On Azure Service Bus
There's a great overview of both message broker concepts as well as Azure Service Bus in general that can bring one up to speed on those areas really well.
If you're coming from the world of MSMQ most of these concepts should be familiar:
- Messaging via queues
- Decoupling of producers and consumers
- Load balancing
- Transactions
Azure service bus supports those functions and many more. Thus, with a greater appreciation for how Azure service bus may help, how would the sample code in the example change? Moving to the cloud for this part of the examples dictates a bit of setup in the Azure portal. The actions that need to be done at the portal are:
- Create a Service Bus namespace
- Get the Service Bus connection string
- Create a Service Bus queue
- Note the name of the queue created
Details on how the steps above are performed can be seen on the Azure Service Bus "Getting Started" quick start. Now, on to the good stuff. Sending messages with Azure Service Bus is made easy through the many libraries available to use to get it done.

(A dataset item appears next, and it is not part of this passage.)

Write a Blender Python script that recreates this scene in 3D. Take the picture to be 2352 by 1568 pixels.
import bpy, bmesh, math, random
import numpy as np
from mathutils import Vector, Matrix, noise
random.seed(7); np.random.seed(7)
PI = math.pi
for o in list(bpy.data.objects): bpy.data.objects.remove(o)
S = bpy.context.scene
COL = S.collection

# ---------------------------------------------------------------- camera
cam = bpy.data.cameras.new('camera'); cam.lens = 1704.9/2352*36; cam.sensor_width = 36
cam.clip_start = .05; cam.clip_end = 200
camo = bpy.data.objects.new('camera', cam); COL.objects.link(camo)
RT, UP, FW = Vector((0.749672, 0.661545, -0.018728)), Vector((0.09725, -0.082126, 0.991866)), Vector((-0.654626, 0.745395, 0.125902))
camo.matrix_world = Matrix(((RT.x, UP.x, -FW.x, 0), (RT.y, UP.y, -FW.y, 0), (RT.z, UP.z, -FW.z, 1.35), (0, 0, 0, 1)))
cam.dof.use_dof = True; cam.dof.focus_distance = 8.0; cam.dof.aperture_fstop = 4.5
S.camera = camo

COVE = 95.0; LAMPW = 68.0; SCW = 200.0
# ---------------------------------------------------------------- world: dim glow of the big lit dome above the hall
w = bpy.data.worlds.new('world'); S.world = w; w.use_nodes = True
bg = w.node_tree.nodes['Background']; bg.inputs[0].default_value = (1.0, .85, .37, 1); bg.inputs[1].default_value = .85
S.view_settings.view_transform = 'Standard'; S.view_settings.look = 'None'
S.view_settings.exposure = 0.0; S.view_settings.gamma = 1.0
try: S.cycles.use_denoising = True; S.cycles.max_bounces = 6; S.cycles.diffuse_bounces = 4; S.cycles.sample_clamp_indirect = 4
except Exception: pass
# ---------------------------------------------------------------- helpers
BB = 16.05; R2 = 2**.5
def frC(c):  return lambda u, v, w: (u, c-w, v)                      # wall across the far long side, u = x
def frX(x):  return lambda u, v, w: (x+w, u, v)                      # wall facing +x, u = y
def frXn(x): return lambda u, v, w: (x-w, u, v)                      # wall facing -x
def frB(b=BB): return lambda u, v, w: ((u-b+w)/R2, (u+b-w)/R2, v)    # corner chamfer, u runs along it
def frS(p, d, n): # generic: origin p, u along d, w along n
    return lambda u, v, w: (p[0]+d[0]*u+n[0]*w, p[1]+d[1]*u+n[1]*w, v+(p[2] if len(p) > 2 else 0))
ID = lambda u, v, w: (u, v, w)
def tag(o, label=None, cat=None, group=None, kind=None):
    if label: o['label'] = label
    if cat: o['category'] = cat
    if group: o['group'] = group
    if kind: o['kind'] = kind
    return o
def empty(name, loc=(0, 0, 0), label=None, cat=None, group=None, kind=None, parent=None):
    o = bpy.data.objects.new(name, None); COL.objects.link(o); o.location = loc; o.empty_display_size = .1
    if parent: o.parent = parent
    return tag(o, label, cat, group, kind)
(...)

In the example project, perform the following steps:
a. Install the Azure.Messaging.ServiceBus NuGet package.
b. Modify the main method to simply call a different type of message queue
static void Main(string[] args)
{
Payment myPayment = new Payment();
myPayment.Payor = "Pa-or1";
myPayment.Payee ="Pa-ee";
myPayment.Amount = 100;
myPayment.DueDate = DateTime.Now.ToString();
var msgQ = new ServiceBusMessageQueue();
msgQ.Send(myPayment);
Console.WriteLine("Press to receive.");
Console.Read();
var result = msgQ.Receive();
Console.WriteLine("Received: "+result);
Console.WriteLine("Press to out.");
Console.ReadKey();
}
c. Add the following class that abstracts the Service Bus calls.
using System;
using System.Collections.Generic;
using System.Linq;
using System.Text;
using System.Text.Json;
using System.Threading;
using System.Threading.Tasks;
using Azure.Messaging.ServiceBus;
namespace QueueWriterOne
{
public class ServiceBusMessageQueue
{
// connection string to your Service Bus namespace
static string connectionString = "";
// name of your Service Bus queue
static string queueName = "";
// the client that owns the connection and can be used to create senders and receivers
static ServiceBusClient client;
// the sender used to publish messages to the queue
static ServiceBusSender sender;
public ServiceBusMessageQueue()
{
var clientOptions = new ServiceBusClientOptions() { TransportType = ServiceBusTransportType.AmqpWebSockets };
client = new ServiceBusClient(connectionString, clientOptions);
sender = client.CreateSender(queueName);
}
public object Receive()
{
object result = null;
bool stillWaiting = true;
// create a processor that we can use to process the messages
var processor = client.CreateProcessor(queueName, new ServiceBusProcessorOptions());
Func func = async (ProcessMessageEventArgs args) =>
{
result = args.Message.Body.ToString();
await args.CompleteMessageAsync(args.Message);
stillWaiting = false;
};
processor.ProcessMessageAsync += func;
processor.ProcessErrorAsync += Processor_ProcessErrorAsync;
processor.StartProcessingAsync().Wait();
while (stillWaiting)
Thread.Sleep(100);
processor.StopProcessingAsync().Wait();
return result;
}
private async Task Processor_ProcessErrorAsync(ProcessErrorEventArgs arg)
{
Console.WriteLine("ERROR: "+arg.Exception.ToString());
}
internal void Send(Payment payment)
{
var message = JsonSerializer.Serialize(payment);
var svcBusMsg = new ServiceBusMessage(message);
sender.SendMessageAsync(svcBusMsg).Wait();
}
// handle any errors when receiving messages
Task ErrorHandler(ProcessErrorEventArgs args)
{
Console.WriteLine(args.Exception.ToString());
return Task.CompletedTask;
}
}
}
Now, before the design pattern kings and queens come for me, I know, that's pretty horrible message queueing code. Any code that uses a queue in today's world that features a while (true) should be taken out in the back and summarily deleted. So, as you approach real life, your code should reflect much better mechanisms, including event orientation and asynchronicity.
Conclusion
My, what an adventure we've been on.
From starting with how to stay in the land of MSMQ, to changing local providers to using a cloud-based message broker, like Azure Service Bus. The larger concern is that with the continual updates to .NET, the framework and the tools all around, finding ways to become unstuck and moving forward is essential.